Herkes layık olduğunu bulur ve yaşar derken kastımız budur. Hayatı sadece dünyadan ibaret olarak değerlendirip bütün zulüm ve adalet terazilerini dünyaya kuranlar cinnete mahkûm kalırlar ya da zulmedenlerin yani şeytanın safına geçip gözlerini kapatırlar.

Hayatı dünyadan ibaret bilmek aslında anne karnındaki bir bebeğin hayatının o rahimden ibaret olduğunu zannetmek kadar zavallı ve gerçek dışıdır. Her akıl sahibi bilir ki, bebek doğacak ve hayatını yaşayacak yahut ölecek ama her hâlükârda doğacak… Bunun gibi her iman sahibi de bilir ki, ölecek ya da doğacak hangi kelimeyi kullanırsanız kullanın sonunda asıl hayatı olan ahirete yürüyecek.

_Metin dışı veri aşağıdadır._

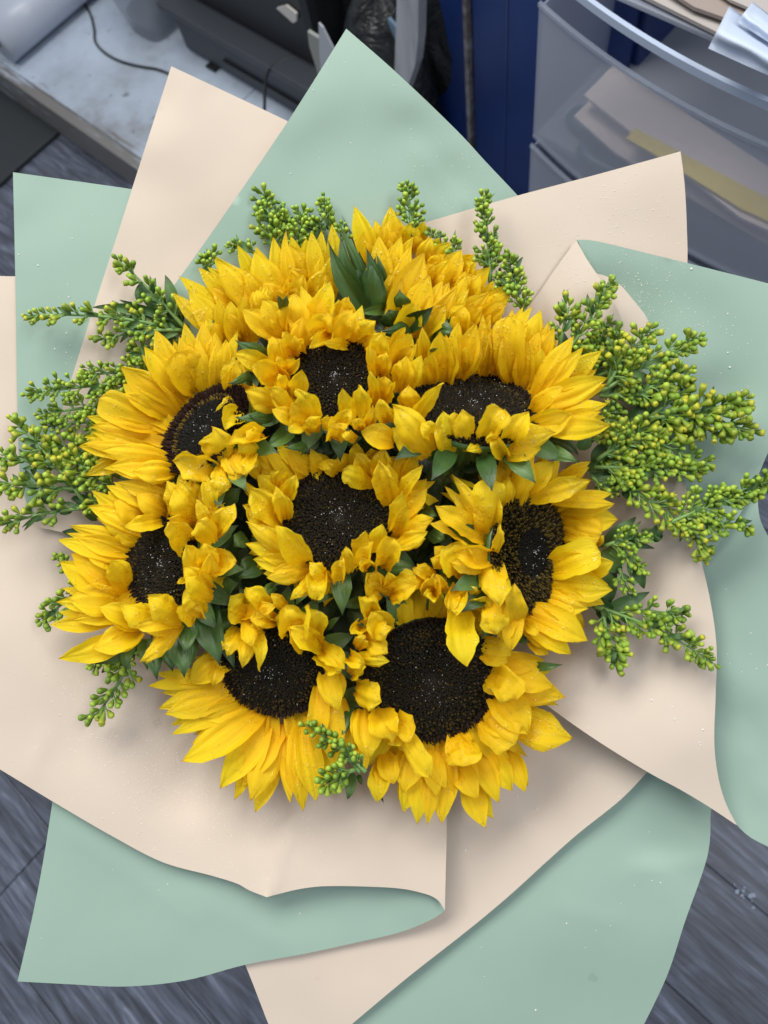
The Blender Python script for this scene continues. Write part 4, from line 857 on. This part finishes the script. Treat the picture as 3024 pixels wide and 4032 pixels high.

Bu anlayışta birisinin her konuda karşılığı dünyada beklemesi kadar akılsızlık olamayacağı gibi ahiretten yana en ufak bir umutsuzluğunun da olması düşünülemez.

Toplumlar da insanlar gibi yaşarlar, hastalanırlar hatta ve hatta ölürler. Şeytanlaşmış insanlar olabileceği gibi toplumsal şeytanlıklar da olabilir. Teker teker fertlere asla zulmetmeyen Allah(cc), topluluklara da zulmetmez! ‘Toplumlar kendilerini değiştirmedikçe Allah(cc) da onların durumlarını değiştirmez.’ (Ra’d 11)

‘Başımızı da bu da mı gelecekti’ demek yerine ‘daha iyisine layık olmak için ne yapmak lazım’ demek durumundayız. Hayatı ve yaşadıklarımızı sorgularken kendimizi “la yus’el” (hesap sorulamaz) konumda görmek yapacağımız en büyük hata olacaktır.

Aynı şekilde, ‘işte şimdi istediğimi elde ettim’ zannetmek yerine, ‘hangi sebep ve hikmetle bana bu verildi’ sorusunun cevabını bulmak gerekmektedir. Verilenin nimet mi külfet mi olduğunu çözmez ve ona göre kendimizi ayarlamazsak sonraki adımlarımızda ayağımızın kayması muhtemeldir.

Bildiğini ve hele bir de bildiğinin doğru olduğunu zannetmek başa gelebilecek en tehlikeli haldir. En çok kazayı usta şoförler yaparlar. Yanılma payımızı yanımızdan ayırmayalım lütfen.